Most of the political parties, including the ruling Communist Party of India-Marxist (CPI-M), Congress, Bharatiya Janata Party (BJP) and other tribal-based parties have rejected the demands saying that the issue would create ethnic trouble in the peaceful state.

However, CPI-M State Secretary Bijan Dhar blamed the BJP for the blockade, saying they did a similar thing in Manipur.

"Months before the Manipur Assembly elections, (the) BJP instigated the Naga group to block the state's vital National Highway to put the then Congress government in an awkward position aiming to dislodge the ruling party from power.
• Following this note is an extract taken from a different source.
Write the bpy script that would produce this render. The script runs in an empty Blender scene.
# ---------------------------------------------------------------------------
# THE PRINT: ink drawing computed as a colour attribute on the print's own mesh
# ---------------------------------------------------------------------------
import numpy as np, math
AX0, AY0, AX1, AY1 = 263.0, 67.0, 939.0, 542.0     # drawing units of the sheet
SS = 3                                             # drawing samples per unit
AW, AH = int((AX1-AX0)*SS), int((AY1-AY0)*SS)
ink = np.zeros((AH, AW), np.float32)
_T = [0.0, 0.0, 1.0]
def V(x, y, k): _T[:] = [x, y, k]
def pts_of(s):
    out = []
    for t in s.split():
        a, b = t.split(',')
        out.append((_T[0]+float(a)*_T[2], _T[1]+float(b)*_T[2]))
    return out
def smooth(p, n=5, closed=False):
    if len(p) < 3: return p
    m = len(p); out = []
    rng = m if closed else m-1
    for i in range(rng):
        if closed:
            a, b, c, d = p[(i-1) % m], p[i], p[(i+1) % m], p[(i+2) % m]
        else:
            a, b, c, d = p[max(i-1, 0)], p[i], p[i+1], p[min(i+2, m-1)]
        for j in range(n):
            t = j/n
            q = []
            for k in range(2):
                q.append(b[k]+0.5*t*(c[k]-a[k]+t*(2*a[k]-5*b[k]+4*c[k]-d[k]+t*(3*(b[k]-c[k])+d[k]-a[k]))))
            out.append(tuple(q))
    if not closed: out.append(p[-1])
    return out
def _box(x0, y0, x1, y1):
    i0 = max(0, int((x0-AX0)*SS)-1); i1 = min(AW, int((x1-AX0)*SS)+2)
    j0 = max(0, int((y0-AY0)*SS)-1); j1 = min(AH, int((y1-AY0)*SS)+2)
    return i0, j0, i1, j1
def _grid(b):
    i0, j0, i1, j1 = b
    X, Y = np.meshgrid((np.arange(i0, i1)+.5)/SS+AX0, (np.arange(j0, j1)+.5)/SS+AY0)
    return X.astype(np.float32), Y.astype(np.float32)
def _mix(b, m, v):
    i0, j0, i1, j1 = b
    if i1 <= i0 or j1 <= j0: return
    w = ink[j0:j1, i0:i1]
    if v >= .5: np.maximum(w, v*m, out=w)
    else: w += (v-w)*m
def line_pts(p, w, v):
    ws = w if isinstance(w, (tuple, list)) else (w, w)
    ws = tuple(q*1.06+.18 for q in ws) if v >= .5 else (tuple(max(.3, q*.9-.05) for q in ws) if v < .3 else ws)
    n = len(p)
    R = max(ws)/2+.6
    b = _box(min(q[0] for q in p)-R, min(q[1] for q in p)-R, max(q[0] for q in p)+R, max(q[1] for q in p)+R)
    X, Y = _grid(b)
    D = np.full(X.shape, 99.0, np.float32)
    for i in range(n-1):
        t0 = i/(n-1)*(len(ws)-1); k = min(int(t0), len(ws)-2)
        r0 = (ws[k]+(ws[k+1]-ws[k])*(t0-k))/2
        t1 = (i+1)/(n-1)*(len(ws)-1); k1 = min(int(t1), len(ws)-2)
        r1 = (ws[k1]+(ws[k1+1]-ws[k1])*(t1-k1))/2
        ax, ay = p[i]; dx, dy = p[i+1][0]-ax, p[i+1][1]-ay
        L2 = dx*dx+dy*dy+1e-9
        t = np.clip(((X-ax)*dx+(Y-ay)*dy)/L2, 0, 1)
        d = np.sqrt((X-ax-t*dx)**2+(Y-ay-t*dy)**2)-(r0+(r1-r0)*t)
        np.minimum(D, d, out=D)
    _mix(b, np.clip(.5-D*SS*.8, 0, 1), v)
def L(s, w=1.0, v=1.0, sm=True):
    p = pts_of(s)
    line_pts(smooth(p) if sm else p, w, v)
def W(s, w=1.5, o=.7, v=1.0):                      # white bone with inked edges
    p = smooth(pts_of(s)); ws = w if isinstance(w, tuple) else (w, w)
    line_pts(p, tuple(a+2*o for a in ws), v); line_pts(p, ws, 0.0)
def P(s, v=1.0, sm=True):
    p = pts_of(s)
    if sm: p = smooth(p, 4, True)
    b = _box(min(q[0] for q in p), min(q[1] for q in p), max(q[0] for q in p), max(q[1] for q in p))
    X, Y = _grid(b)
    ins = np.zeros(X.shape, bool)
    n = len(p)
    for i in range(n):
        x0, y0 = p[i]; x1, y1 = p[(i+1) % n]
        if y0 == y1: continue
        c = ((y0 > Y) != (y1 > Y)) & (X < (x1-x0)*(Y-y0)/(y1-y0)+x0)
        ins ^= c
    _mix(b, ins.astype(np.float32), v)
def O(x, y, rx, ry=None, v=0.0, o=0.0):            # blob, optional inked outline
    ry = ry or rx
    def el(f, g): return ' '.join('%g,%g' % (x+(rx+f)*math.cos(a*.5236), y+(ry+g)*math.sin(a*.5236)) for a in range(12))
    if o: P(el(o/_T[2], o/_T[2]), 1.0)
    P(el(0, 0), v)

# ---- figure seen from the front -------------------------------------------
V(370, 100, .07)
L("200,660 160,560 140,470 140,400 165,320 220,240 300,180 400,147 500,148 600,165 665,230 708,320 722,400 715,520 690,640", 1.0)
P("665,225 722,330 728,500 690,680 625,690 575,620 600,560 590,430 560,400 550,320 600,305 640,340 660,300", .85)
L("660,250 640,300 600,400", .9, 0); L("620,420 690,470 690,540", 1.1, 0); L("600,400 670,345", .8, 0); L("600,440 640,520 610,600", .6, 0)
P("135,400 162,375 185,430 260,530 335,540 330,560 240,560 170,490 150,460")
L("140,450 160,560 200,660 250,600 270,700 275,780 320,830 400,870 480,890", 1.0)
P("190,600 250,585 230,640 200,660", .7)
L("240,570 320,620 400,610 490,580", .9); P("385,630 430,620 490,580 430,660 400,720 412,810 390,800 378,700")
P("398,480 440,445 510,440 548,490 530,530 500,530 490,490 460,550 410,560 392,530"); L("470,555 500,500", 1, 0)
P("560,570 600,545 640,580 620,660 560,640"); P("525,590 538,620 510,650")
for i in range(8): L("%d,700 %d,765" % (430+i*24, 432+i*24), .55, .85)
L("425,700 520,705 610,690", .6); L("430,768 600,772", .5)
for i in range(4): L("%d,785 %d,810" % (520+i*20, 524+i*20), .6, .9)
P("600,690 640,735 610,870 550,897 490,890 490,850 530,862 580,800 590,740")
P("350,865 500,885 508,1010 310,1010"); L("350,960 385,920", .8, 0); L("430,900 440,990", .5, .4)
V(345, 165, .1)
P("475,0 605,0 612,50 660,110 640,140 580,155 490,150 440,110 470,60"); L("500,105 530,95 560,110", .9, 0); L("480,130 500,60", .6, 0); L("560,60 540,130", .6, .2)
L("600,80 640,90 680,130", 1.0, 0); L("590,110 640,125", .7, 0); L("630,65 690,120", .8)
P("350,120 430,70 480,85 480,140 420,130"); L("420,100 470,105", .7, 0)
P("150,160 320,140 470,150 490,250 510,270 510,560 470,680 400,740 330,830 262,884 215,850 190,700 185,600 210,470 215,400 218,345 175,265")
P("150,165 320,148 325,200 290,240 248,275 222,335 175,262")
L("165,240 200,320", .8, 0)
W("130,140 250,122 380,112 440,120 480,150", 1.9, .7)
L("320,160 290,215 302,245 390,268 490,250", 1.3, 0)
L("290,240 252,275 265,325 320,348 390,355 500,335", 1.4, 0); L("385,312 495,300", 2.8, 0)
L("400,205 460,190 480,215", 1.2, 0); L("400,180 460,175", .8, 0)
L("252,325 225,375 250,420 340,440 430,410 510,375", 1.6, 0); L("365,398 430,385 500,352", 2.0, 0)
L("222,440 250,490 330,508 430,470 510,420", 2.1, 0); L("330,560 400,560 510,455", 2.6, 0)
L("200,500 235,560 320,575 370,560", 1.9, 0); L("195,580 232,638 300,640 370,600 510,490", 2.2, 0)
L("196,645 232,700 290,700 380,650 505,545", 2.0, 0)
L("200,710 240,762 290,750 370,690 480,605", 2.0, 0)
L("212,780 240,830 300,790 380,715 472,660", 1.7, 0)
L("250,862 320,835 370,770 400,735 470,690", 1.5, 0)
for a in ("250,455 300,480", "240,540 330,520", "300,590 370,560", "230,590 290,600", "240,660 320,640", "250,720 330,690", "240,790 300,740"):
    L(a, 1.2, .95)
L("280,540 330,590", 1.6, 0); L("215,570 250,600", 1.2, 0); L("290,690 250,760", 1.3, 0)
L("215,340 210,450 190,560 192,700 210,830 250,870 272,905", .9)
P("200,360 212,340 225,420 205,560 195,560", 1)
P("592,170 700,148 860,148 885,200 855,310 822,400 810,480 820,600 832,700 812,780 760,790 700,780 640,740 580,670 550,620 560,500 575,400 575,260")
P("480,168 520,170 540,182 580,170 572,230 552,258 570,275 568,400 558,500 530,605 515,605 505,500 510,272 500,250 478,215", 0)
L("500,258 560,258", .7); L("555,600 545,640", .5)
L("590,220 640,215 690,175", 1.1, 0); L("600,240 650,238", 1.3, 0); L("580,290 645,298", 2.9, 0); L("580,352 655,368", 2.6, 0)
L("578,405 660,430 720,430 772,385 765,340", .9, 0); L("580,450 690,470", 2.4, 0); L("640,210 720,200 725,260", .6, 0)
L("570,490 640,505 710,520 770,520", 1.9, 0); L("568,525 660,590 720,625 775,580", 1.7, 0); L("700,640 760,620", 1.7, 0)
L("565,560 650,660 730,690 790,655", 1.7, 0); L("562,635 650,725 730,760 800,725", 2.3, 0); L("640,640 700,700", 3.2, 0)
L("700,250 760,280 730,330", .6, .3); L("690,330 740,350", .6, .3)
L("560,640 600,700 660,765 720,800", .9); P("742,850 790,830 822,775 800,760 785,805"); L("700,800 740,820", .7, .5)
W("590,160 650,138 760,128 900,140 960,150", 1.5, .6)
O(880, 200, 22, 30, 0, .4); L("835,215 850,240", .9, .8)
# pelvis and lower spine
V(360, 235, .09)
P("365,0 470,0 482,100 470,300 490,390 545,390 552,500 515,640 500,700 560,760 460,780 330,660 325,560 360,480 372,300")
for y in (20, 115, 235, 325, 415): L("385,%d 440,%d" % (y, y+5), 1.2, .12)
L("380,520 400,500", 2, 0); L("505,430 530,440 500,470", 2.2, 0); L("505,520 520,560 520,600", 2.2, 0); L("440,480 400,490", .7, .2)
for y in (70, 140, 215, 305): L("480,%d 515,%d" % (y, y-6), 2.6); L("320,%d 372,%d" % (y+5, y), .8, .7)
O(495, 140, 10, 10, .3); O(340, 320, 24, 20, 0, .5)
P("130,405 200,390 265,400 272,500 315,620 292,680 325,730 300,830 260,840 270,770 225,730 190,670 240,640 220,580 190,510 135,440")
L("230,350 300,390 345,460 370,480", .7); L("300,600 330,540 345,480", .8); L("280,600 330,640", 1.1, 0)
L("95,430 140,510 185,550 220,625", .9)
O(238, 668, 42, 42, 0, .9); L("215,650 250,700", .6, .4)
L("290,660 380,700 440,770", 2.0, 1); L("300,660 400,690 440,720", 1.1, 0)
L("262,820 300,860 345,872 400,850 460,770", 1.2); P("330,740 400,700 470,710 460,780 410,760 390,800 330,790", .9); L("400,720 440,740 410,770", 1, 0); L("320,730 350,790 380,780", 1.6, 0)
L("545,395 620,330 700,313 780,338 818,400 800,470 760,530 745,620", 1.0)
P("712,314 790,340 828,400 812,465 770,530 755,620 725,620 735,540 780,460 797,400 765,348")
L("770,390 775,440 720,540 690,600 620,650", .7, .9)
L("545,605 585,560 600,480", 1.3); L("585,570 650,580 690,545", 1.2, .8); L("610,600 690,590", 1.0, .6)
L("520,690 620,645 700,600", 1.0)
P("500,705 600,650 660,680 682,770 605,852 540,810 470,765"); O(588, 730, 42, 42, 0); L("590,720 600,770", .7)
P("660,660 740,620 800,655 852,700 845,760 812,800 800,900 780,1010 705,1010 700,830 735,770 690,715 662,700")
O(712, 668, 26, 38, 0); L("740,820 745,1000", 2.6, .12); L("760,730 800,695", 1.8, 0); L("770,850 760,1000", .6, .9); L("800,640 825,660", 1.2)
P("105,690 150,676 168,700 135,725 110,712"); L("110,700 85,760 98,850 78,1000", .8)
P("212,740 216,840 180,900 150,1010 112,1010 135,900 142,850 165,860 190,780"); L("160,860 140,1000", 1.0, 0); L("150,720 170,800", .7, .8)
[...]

Within days of assumption of office by a BJP government in Manipur, the several-months-long road blockade was withdrawn."

"BJP might be successful in Manipur, but it would not be winning its conspiracy in Tripura to dislodge the Left Front government," Dhar told reporters, adding that the PMO is "directly involved" in instigating the IPFT to block the roads and railways.

Dhar, also a CPI-M Central Committee member, said that in 1988, the then Congress government at the Centre, headed by Prime Minister Rajiv Gandhi, hatched a conspiracy in alliance with erstwhile terror outfit Tripura National Volunteers (TNV) and dislodged the then Left Front government headed by Chief Minister Nripen Chakraborty.

"Just ahead of the 1988 Assembly elections, the TNV killed around 100 people and the Congress, led by then central Minister Santosh Mohan Deb, organised massive rigging before forcibly dislodging the then Left Front government.

"But people of Tripura would not allow any kind of conspiracy against the incumbent Left Front government," the CPI-M leader said.

On the CPI-M linking the PMO and the party to the blockade, BJP state President Biplab Kumar Deb said the Left party is misleading the people by spreading wrong and motivated information.

"Tribals are deprived in Left-ruled Tripura," he claimed.